Schwally related the detailed his­tory of the organization with ease, having been a part of it since the age

of 10, when his father joined the St. Elias Post after serving in the US. Army during World War II. The elder Schwally became a delegate for the CWV and traveled to the annual national conventions all over the country, bringing his wife Mary, son and daughter with him.

Schwally attended St. Alphonsus School, graduating in June 1960, and attended Eastern District H.S., gradu­ating June 1964. He went on to N.Y. Community College and completed an Associate Degree in 1972, majoring in Accounting, and then Baruch College in 1976, where he completed a Bachelor of Business Administration.

Drafted into the Army in 1967, he was sent to Vietnam as a combat infantry­man, served as a mortar man with the 1st Air Calvary from July 1967 to July 1968, which includ­ed the 1968 Tet Offensive.

From 1971-92, Schwally worked as a computer program­mer and now runs his own Greenpoint Legal Running Services, which he started in 1996.

He joined the St. Elias Post in 1968, while still serving in Vietnam, becoming the first Vietnam veteran to join that post. He attended his first county convention in 1969, one week after being discharged. His first nation­al convention was in August 1969 in Boston, Mass. He became a life mem­ber of the St. Elias Post in 1982.

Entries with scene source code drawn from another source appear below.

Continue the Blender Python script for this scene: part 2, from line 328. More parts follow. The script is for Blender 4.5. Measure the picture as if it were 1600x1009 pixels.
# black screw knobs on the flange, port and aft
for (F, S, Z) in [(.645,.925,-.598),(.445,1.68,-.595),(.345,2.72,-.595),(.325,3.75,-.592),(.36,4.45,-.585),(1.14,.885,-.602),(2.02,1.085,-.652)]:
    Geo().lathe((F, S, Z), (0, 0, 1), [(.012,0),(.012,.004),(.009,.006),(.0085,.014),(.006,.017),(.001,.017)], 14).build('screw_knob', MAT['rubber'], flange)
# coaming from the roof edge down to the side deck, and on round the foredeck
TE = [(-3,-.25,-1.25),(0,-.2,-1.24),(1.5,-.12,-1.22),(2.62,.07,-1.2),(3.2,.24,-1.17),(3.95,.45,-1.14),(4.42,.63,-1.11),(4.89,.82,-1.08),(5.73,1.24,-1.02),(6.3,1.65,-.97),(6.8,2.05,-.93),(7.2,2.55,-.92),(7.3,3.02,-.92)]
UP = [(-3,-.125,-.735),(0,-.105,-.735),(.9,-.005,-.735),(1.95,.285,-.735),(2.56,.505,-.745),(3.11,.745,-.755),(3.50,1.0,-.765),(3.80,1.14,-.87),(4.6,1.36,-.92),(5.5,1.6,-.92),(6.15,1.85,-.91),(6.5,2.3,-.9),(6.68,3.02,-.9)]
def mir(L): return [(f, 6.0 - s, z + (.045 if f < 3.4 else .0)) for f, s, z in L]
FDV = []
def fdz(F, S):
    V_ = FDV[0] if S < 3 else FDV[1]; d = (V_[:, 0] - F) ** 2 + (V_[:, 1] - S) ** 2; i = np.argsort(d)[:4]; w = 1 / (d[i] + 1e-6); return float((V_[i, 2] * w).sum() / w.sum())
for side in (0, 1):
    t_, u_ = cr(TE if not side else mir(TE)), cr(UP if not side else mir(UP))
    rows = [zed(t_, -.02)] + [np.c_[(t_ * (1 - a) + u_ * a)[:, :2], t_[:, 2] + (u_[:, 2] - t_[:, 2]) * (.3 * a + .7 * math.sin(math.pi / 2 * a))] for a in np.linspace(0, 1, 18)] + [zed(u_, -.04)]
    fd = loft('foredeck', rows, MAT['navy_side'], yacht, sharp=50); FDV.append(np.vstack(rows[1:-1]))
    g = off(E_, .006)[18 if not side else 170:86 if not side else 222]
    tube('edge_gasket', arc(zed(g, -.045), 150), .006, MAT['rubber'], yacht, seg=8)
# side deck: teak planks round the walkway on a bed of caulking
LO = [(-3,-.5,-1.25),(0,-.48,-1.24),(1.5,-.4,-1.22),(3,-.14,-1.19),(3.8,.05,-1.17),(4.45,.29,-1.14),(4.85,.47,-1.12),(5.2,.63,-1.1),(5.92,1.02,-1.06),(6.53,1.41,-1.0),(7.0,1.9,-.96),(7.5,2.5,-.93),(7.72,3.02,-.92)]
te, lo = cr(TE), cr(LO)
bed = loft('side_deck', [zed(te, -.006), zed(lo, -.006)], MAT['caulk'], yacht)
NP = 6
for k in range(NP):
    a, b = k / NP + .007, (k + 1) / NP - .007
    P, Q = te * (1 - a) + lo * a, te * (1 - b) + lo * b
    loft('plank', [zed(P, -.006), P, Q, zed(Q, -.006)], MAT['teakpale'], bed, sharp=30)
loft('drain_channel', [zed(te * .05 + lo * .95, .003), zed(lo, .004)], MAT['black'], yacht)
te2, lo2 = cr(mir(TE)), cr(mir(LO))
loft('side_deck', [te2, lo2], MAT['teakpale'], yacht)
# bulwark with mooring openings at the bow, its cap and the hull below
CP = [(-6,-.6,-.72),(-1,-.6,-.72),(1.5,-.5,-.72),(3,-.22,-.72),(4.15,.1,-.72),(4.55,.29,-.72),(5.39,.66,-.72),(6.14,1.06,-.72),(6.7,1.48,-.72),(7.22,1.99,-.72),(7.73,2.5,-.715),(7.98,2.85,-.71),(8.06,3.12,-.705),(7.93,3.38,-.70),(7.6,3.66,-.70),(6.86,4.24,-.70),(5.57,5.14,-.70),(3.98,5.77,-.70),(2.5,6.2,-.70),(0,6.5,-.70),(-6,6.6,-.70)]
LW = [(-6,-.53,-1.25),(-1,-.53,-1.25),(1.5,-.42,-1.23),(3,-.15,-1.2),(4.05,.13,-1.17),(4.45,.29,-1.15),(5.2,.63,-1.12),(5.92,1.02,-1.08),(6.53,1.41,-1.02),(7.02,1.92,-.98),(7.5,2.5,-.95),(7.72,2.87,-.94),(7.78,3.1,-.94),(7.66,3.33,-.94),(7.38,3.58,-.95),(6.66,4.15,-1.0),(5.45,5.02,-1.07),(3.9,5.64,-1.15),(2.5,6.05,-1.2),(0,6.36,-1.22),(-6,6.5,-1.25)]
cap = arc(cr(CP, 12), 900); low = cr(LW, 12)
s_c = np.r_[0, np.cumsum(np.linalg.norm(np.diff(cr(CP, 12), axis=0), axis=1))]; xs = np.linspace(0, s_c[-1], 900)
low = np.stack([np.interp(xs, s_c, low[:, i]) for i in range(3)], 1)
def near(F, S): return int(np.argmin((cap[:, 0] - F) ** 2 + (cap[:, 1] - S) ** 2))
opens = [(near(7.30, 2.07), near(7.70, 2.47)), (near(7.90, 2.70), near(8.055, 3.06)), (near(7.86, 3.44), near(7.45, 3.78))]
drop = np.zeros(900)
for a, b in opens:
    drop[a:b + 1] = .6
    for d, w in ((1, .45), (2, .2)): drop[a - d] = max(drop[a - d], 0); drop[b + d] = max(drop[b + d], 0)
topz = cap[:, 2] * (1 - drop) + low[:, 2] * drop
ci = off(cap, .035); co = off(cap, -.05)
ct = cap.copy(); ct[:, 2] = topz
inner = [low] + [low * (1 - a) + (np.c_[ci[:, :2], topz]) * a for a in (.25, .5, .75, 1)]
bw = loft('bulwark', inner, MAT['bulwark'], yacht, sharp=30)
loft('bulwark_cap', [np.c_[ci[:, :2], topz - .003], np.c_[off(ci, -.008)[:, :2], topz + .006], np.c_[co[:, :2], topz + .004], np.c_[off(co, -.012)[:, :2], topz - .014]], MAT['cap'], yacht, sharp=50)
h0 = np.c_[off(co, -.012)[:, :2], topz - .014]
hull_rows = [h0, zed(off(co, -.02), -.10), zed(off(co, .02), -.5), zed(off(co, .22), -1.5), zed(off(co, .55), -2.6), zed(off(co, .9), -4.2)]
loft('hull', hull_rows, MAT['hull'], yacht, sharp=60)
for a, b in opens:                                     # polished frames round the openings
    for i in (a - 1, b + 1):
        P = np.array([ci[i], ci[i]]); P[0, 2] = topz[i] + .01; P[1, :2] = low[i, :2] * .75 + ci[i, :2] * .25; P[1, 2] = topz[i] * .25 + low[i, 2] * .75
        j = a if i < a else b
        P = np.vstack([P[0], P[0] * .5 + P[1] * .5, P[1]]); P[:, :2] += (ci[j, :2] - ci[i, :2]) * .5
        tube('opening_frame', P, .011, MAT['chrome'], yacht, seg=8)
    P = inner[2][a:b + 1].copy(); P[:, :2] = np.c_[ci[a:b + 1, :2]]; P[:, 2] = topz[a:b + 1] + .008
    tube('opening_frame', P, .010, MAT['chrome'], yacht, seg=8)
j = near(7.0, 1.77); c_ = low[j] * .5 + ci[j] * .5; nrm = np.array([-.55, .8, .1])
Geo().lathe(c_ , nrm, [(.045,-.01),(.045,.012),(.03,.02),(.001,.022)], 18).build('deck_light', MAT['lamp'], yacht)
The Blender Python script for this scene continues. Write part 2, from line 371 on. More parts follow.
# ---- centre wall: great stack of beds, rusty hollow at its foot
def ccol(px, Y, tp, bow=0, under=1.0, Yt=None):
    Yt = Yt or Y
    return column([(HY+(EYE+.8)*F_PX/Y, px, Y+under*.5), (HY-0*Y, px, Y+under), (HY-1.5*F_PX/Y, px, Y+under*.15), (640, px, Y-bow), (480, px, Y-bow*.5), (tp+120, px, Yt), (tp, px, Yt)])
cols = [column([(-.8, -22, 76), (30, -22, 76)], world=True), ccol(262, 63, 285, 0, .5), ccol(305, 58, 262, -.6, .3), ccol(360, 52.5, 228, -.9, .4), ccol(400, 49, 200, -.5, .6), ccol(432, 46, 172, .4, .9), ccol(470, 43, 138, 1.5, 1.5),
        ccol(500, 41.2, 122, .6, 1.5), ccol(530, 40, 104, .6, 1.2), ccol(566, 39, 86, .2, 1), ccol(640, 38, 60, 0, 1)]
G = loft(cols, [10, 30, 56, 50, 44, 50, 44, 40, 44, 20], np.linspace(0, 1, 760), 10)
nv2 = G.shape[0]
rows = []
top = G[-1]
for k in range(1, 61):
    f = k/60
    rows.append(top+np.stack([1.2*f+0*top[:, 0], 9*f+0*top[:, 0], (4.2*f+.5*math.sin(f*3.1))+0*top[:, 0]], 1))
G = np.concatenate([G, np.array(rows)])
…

Before becoming national commander, he held many other positions including treasure and post commander. Since 2000, he has also served on the national board.

“Becoming national commander is a dream:’ he said. “If my father was alive today, we’d be sitting at a restau­rant, laughing, thinking this was crazy.” He added that after growing up in the CWV, his newly elected title is a wonderful culmination of his life­time of work and dedication to the organization.

In honor of the CWV’s 75th anniversary year, Astoria Post NO.1, the original Catholic War Veterans Post, has scheduled a Mass and dinner on May 15, and the national conven­tion is being planned for Aug. 15-22, in Buffalo.